▸ REQUIRED WORK: Please transcribe the data that follows without the pictures, keeping every word the same.

▸ DATA EXCERPT:
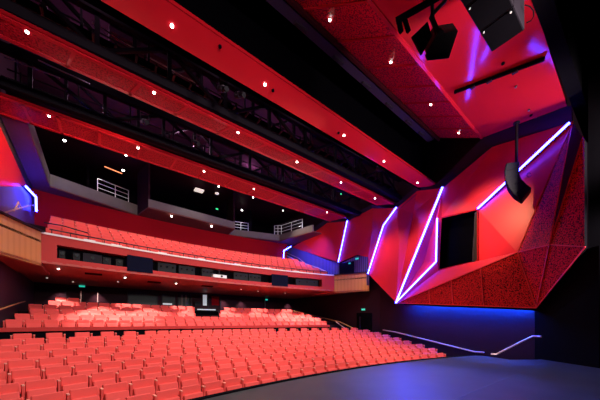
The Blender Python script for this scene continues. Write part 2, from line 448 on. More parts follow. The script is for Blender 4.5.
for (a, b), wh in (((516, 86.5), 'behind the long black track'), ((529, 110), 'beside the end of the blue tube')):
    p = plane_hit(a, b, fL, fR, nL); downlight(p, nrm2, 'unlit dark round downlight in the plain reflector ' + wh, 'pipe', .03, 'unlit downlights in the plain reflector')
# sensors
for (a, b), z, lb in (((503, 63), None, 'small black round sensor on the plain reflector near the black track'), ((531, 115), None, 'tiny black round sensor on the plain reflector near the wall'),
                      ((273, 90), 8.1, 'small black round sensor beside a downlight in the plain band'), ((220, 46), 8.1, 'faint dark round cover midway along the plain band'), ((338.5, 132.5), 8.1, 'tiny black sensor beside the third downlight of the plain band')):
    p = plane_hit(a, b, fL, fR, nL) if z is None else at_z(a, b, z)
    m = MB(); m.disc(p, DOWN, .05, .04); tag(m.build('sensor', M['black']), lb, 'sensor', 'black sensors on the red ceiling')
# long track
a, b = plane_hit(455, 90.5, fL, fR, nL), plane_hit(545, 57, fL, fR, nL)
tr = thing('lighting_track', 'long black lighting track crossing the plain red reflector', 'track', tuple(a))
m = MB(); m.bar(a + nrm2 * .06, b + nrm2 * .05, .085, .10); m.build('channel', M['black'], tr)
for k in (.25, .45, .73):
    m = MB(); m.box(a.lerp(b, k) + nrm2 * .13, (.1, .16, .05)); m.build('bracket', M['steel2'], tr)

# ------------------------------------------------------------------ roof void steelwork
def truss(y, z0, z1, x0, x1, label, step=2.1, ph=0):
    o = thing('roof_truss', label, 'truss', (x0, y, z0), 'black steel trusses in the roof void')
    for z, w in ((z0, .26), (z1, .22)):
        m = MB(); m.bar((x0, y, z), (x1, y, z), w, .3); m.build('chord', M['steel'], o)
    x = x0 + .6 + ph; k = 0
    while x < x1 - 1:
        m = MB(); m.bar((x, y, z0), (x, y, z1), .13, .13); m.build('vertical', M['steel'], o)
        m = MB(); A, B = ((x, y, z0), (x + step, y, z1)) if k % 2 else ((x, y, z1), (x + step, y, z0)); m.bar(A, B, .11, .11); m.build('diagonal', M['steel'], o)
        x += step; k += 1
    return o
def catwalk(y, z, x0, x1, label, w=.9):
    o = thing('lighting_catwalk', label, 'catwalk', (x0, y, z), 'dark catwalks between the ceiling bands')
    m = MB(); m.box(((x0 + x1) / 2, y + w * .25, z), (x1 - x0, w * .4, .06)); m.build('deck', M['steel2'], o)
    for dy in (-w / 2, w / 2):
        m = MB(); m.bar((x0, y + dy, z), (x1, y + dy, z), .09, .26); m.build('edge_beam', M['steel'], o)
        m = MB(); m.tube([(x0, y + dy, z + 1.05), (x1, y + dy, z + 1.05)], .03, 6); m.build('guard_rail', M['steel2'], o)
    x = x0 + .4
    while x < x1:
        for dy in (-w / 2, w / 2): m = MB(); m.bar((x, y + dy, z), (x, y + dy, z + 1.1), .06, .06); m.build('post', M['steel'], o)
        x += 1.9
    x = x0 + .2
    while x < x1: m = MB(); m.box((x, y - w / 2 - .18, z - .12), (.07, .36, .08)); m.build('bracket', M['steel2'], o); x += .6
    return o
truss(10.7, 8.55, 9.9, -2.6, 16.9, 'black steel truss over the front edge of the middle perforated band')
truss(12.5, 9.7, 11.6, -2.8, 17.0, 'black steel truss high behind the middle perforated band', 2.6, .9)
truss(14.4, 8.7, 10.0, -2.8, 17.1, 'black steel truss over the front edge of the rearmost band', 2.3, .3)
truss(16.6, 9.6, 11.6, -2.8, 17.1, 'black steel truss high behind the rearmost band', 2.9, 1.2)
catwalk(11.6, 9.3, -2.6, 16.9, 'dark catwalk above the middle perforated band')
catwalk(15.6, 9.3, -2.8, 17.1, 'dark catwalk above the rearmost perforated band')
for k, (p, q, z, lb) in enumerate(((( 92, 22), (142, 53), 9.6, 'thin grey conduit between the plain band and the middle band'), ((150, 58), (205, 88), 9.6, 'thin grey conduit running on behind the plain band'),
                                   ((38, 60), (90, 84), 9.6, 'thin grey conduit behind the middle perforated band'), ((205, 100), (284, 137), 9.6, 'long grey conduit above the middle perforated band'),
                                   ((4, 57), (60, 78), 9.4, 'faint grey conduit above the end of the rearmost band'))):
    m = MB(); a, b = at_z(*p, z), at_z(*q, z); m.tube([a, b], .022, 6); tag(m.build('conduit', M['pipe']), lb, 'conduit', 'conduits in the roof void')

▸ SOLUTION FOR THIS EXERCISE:
The Blender Python script for this scene continues. Write part 2, from line 448 on. More parts follow. The script is for Blender 4.5.
for (a, b), wh in (((516, 86.5), 'behind the long black track'), ((529, 110), 'beside the end of the blue tube')):
    p = plane_hit(a, b, fL, fR, nL); downlight(p, nrm2, 'unlit dark round downlight in the plain reflector ' + wh, 'pipe', .03, 'unlit downlights in the plain reflector')
# sensors
for (a, b), z, lb in (((503, 63), None, 'small black round sensor on the plain reflector near the black track'), ((531, 115), None, 'tiny black round sensor on the plain reflector near the wall'),
                      ((273, 90), 8.1, 'small black round sensor beside a downlight in the plain band'), ((220, 46), 8.1, 'faint dark round cover midway along the plain band'), ((338.5, 132.5), 8.1, 'tiny black sensor beside the third downlight of the plain band')):
    p = plane_hit(a, b, fL, fR, nL) if z is None else at_z(a, b, z)
    m = MB(); m.disc(p, DOWN, .05, .04); tag(m.build('sensor', M['black']), lb, 'sensor', 'black sensors on the red ceiling')
# long track
a, b = plane_hit(455, 90.5, fL, fR, nL), plane_hit(545, 57, fL, fR, nL)
tr = thing('lighting_track', 'long black lighting track crossing the plain red reflector', 'track', tuple(a))
m = MB(); m.bar(a + nrm2 * .06, b + nrm2 * .05, .085, .10); m.build('channel', M['black'], tr)
for k in (.25, .45, .73):
    m = MB(); m.box(a.lerp(b, k) + nrm2 * .13, (.1, .16, .05)); m.build('bracket', M['steel2'], tr)

# ------------------------------------------------------------------ roof void steelwork
def truss(y, z0, z1, x0, x1, label, step=2.1, ph=0):
    o = thing('roof_truss', label, 'truss', (x0, y, z0), 'black steel trusses in the roof void')
    for z, w in ((z0, .26), (z1, .22)):
        m = MB(); m.bar((x0, y, z), (x1, y, z), w, .3); m.build('chord', M['steel'], o)
    x = x0 + .6 + ph; k = 0
    while x < x1 - 1:
        m = MB(); m.bar((x, y, z0), (x, y, z1), .13, .13); m.build('vertical', M['steel'], o)
        m = MB(); A, B = ((x, y, z0), (x + step, y, z1)) if k % 2 else ((x, y, z1), (x + step, y, z0)); m.bar(A, B, .11, .11); m.build('diagonal', M['steel'], o)
        x += step; k += 1
    return o
def catwalk(y, z, x0, x1, label, w=.9):
    o = thing('lighting_catwalk', label, 'catwalk', (x0, y, z), 'dark catwalks between the ceiling bands')
    m = MB(); m.box(((x0 + x1) / 2, y + w * .25, z), (x1 - x0, w * .4, .06)); m.build('deck', M['steel2'], o)
    for dy in (-w / 2, w / 2):
        m = MB(); m.bar((x0, y + dy, z), (x1, y + dy, z), .09, .26); m.build('edge_beam', M['steel'], o)
        m = MB(); m.tube([(x0, y + dy, z + 1.05), (x1, y + dy, z + 1.05)], .03, 6); m.build('guard_rail', M['steel2'], o)
    x = x0 + .4
    while x < x1:
        for dy in (-w / 2, w / 2): m = MB(); m.bar((x, y + dy, z), (x, y + dy, z + 1.1), .06, .06); m.build('post', M['steel'], o)
        x += 1.9
    x = x0 + .2
    while x < x1: m = MB(); m.box((x, y - w / 2 - .18, z - .12), (.07, .36, .08)); m.build('bracket', M['steel2'], o); x += .6
    return o
truss(10.7, 8.55, 9.9, -2.6, 16.9, 'black steel truss over the front edge of the middle perforated band')
truss(12.5, 9.7, 11.6, -2.8, 17.0, 'black steel truss high behind the middle perforated band', 2.6, .9)
truss(14.4, 8.7, 10.0, -2.8, 17.1, 'black steel truss over the front edge of the rearmost band', 2.3, .3)
truss(16.6, 9.6, 11.6, -2.8, 17.1, 'black steel truss high behind the rearmost band', 2.9, 1.2)
catwalk(11.6, 9.3, -2.6, 16.9, 'dark catwalk above the middle perforated band')
catwalk(15.6, 9.3, -2.8, 17.1, 'dark catwalk above the rearmost perforated band')
for k, (p, q, z, lb) in enumerate(((( 92, 22), (142, 53), 9.6, 'thin grey conduit between the plain band and the middle band'), ((150, 58), (205, 88), 9.6, 'thin grey conduit running on behind the plain band'),
                                   ((38, 60), (90, 84), 9.6, 'thin grey conduit behind the middle perforated band'), ((205, 100), (284, 137), 9.6, 'long grey conduit above the middle perforated band'),
                                   ((4, 57), (60, 78), 9.4, 'faint grey conduit above the end of the rearmost band'))):
    m = MB(); a, b = at_z(*p, z), at_z(*q, z); m.tube([a, b], .022, 6); tag(m.build('conduit', M['pipe']), lb, 'conduit', 'conduits in the roof void')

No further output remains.